• **WHAT IS ASKED**: Please restate, exactly as written, the lines running from the beginning of the material through the line that has "area_light('ceiling_lamp_light', (x, y, CEIL" in it.

• **DATA EXCERPTS**:
══════
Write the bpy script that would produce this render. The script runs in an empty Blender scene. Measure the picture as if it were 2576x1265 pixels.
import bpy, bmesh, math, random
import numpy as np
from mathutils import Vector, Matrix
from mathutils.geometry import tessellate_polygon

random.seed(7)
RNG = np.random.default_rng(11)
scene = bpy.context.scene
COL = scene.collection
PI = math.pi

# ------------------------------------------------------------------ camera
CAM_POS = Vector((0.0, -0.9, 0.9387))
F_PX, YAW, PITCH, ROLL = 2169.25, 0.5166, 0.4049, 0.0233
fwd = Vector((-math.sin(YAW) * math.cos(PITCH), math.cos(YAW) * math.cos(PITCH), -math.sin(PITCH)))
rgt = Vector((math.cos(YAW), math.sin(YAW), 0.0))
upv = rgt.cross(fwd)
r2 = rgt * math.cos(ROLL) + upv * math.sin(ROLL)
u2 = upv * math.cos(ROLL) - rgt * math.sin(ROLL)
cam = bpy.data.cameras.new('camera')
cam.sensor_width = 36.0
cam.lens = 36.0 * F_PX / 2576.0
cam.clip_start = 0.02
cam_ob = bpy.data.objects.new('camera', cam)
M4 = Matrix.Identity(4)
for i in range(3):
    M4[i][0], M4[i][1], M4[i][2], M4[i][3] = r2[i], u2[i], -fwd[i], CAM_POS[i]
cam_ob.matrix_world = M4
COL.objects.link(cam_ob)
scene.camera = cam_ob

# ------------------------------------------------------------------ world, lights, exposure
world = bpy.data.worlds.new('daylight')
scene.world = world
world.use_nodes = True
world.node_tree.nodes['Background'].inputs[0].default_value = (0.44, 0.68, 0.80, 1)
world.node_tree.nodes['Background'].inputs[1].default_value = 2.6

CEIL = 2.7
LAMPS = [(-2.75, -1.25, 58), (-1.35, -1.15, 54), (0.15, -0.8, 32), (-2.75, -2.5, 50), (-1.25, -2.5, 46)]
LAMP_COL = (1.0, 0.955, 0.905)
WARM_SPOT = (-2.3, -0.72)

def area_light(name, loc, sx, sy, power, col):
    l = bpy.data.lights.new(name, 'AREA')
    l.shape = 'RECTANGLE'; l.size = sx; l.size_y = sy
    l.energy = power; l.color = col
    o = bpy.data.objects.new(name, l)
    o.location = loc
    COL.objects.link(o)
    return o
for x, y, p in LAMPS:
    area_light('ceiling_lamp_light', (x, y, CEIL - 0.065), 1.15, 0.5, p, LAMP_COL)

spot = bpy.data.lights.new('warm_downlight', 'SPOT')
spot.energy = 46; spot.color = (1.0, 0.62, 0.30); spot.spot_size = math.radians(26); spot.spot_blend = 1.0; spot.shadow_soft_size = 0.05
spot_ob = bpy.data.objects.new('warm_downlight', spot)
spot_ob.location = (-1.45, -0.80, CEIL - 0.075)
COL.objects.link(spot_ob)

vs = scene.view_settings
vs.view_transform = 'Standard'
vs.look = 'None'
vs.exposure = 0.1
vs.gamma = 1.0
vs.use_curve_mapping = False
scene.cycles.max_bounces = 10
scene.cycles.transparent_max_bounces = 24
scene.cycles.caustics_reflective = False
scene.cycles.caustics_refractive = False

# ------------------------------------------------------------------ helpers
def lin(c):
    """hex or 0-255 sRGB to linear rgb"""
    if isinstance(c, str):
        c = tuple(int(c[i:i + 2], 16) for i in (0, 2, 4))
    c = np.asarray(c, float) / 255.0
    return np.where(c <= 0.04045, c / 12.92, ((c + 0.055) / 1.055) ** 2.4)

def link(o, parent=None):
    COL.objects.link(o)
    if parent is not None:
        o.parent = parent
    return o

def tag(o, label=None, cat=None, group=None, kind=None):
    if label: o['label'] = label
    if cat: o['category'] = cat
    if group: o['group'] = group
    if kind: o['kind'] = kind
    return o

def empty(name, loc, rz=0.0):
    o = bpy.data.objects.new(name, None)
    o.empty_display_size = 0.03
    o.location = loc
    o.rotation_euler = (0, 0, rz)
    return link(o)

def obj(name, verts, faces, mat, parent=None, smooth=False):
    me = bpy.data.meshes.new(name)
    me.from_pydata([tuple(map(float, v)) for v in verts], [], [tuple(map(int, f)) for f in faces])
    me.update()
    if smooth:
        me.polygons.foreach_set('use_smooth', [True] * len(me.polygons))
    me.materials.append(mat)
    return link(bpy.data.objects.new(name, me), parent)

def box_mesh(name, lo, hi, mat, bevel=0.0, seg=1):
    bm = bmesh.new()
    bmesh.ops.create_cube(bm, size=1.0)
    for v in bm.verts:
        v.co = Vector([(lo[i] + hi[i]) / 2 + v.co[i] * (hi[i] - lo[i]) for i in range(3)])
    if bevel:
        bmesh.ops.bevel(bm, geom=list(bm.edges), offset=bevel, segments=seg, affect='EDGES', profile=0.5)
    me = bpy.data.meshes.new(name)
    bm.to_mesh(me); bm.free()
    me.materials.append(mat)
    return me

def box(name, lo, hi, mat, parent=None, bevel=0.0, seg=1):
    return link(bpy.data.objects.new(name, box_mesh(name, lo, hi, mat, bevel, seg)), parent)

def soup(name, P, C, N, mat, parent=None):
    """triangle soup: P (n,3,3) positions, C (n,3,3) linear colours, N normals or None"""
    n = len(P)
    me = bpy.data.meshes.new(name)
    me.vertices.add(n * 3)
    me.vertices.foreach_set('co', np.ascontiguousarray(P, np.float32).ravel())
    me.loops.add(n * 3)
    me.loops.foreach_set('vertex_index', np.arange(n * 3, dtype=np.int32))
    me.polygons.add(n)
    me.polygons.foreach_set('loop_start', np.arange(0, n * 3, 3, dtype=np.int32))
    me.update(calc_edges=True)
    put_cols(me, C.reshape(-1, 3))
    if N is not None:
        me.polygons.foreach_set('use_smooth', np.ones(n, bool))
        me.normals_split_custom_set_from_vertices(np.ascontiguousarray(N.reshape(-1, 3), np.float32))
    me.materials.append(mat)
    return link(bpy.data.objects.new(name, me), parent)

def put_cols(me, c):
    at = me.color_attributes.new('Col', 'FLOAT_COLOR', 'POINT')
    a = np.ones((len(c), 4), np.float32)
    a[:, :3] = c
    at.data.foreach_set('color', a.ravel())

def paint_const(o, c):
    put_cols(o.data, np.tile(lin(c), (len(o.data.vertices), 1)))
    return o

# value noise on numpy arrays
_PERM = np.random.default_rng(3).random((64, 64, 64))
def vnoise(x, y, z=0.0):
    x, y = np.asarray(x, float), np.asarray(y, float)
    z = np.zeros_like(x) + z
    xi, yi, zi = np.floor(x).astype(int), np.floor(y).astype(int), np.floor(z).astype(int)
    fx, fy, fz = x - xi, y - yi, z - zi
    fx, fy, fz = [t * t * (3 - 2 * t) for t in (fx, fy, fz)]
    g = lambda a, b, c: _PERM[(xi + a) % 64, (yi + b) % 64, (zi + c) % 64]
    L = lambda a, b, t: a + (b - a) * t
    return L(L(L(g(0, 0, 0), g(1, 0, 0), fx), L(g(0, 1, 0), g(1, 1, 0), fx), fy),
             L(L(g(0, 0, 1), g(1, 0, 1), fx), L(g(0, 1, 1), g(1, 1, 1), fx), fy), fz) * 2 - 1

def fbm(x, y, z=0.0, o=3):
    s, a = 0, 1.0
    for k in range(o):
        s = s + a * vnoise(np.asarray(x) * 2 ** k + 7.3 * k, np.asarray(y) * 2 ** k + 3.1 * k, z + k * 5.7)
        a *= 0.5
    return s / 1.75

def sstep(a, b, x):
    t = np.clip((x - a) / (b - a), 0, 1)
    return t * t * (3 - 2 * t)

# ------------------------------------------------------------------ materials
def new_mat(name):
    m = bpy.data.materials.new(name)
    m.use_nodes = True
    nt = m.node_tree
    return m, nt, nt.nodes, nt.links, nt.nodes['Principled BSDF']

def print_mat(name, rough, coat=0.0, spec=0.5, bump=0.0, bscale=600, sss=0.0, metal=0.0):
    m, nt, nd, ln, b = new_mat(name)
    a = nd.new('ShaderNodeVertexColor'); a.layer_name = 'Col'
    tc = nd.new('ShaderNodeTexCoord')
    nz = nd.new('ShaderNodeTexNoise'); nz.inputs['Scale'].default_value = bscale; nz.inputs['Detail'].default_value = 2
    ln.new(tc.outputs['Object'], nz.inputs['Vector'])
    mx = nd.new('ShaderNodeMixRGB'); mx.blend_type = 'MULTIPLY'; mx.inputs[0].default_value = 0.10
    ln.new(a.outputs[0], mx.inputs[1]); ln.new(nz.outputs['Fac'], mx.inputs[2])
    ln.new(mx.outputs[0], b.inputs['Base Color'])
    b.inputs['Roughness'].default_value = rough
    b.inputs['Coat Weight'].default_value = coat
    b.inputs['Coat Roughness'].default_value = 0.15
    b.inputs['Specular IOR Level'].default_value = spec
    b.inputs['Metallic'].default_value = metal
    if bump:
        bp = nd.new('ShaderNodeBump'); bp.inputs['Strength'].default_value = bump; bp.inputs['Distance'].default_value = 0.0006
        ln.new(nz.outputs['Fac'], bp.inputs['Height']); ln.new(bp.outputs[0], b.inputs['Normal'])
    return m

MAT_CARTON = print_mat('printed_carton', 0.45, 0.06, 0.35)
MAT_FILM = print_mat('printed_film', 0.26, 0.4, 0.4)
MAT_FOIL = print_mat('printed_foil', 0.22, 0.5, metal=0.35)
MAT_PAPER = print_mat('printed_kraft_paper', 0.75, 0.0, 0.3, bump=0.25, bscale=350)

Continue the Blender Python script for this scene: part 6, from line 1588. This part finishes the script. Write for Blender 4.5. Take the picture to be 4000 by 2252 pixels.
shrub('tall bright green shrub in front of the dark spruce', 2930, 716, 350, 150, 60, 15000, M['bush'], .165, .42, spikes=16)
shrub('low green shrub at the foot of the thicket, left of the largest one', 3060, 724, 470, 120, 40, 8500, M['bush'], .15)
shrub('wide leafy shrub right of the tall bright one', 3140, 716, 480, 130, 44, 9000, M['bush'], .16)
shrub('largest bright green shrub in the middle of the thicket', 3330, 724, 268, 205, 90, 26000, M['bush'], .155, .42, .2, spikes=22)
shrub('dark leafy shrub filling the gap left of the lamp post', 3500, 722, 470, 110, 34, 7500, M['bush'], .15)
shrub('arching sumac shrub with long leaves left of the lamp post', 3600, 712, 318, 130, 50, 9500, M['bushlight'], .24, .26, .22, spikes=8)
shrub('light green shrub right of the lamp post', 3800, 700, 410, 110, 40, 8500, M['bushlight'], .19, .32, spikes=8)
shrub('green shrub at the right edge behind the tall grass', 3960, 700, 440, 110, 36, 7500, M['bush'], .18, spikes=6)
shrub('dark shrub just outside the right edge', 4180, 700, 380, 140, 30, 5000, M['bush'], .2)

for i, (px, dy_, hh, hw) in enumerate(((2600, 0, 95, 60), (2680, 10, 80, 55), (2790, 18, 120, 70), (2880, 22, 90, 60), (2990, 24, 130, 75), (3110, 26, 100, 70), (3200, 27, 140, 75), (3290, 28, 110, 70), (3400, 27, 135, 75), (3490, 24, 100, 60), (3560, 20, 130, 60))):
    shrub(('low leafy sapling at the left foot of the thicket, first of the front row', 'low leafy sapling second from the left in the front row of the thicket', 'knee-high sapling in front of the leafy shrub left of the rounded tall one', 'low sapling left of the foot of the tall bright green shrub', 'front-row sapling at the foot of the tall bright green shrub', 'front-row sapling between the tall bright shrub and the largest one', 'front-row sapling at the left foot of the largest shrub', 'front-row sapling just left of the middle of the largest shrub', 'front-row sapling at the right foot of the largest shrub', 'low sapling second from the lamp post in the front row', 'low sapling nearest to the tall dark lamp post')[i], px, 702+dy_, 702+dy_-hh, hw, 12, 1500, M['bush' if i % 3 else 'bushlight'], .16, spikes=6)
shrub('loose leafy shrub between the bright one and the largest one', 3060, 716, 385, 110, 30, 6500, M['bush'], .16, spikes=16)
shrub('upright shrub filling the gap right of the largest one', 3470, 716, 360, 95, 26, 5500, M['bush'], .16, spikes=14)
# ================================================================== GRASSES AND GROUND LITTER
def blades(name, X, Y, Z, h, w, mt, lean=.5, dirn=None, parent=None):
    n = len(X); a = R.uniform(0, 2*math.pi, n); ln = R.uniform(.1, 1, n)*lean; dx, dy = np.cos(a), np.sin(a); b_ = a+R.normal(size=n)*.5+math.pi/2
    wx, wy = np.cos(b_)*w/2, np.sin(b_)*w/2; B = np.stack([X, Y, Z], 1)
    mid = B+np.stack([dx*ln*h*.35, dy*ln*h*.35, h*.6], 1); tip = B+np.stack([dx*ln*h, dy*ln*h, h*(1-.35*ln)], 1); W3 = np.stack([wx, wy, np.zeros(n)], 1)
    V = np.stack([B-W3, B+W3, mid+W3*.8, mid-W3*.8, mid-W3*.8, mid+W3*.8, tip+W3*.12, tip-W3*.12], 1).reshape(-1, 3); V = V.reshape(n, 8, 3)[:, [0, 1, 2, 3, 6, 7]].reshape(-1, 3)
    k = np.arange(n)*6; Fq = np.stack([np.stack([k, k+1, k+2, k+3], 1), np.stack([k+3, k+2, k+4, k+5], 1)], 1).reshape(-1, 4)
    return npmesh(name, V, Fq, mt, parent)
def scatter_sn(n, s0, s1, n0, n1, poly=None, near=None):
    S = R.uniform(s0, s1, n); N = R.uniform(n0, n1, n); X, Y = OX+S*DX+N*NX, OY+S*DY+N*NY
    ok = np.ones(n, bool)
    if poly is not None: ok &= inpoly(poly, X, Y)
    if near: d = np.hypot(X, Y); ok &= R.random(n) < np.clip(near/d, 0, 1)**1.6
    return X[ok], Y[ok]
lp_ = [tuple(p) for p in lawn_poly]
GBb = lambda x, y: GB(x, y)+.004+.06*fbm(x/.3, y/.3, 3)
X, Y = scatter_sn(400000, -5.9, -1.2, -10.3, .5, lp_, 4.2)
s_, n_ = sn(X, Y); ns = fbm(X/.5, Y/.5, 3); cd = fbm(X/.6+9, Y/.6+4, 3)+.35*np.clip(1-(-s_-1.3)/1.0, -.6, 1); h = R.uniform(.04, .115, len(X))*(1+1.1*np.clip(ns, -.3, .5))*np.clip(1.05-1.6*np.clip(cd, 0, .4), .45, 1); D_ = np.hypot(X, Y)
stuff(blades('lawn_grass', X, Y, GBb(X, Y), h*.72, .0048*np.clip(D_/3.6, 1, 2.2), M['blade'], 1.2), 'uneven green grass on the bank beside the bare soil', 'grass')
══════
• **RESPONSE TO THIS TASK**:
Write the bpy script that would produce this render. The script runs in an empty Blender scene. Measure the picture as if it were 2576x1265 pixels.
import bpy, bmesh, math, random
import numpy as np
from mathutils import Vector, Matrix
from mathutils.geometry import tessellate_polygon

random.seed(7)
RNG = np.random.default_rng(11)
scene = bpy.context.scene
COL = scene.collection
PI = math.pi

# ------------------------------------------------------------------ camera
CAM_POS = Vector((0.0, -0.9, 0.9387))
F_PX, YAW, PITCH, ROLL = 2169.25, 0.5166, 0.4049, 0.0233
fwd = Vector((-math.sin(YAW) * math.cos(PITCH), math.cos(YAW) * math.cos(PITCH), -math.sin(PITCH)))
rgt = Vector((math.cos(YAW), math.sin(YAW), 0.0))
upv = rgt.cross(fwd)
r2 = rgt * math.cos(ROLL) + upv * math.sin(ROLL)
u2 = upv * math.cos(ROLL) - rgt * math.sin(ROLL)
cam = bpy.data.cameras.new('camera')
cam.sensor_width = 36.0
cam.lens = 36.0 * F_PX / 2576.0
cam.clip_start = 0.02
cam_ob = bpy.data.objects.new('camera', cam)
M4 = Matrix.Identity(4)
for i in range(3):
    M4[i][0], M4[i][1], M4[i][2], M4[i][3] = r2[i], u2[i], -fwd[i], CAM_POS[i]
cam_ob.matrix_world = M4
COL.objects.link(cam_ob)
scene.camera = cam_ob

# ------------------------------------------------------------------ world, lights, exposure
world = bpy.data.worlds.new('daylight')
scene.world = world
world.use_nodes = True
world.node_tree.nodes['Background'].inputs[0].default_value = (0.44, 0.68, 0.80, 1)
world.node_tree.nodes['Background'].inputs[1].default_value = 2.6

CEIL = 2.7
LAMPS = [(-2.75, -1.25, 58), (-1.35, -1.15, 54), (0.15, -0.8, 32), (-2.75, -2.5, 50), (-1.25, -2.5, 46)]
LAMP_COL = (1.0, 0.955, 0.905)
WARM_SPOT = (-2.3, -0.72)

def area_light(name, loc, sx, sy, power, col):
    l = bpy.data.lights.new(name, 'AREA')
    l.shape = 'RECTANGLE'; l.size = sx; l.size_y = sy
    l.energy = power; l.color = col
    o = bpy.data.objects.new(name, l)
    o.location = loc
    COL.objects.link(o)
    return o
for x, y, p in LAMPS:
    area_light('ceiling_lamp_light', (x, y, CEIL - 0.065), 1.15, 0.5, p, LAMP_COL)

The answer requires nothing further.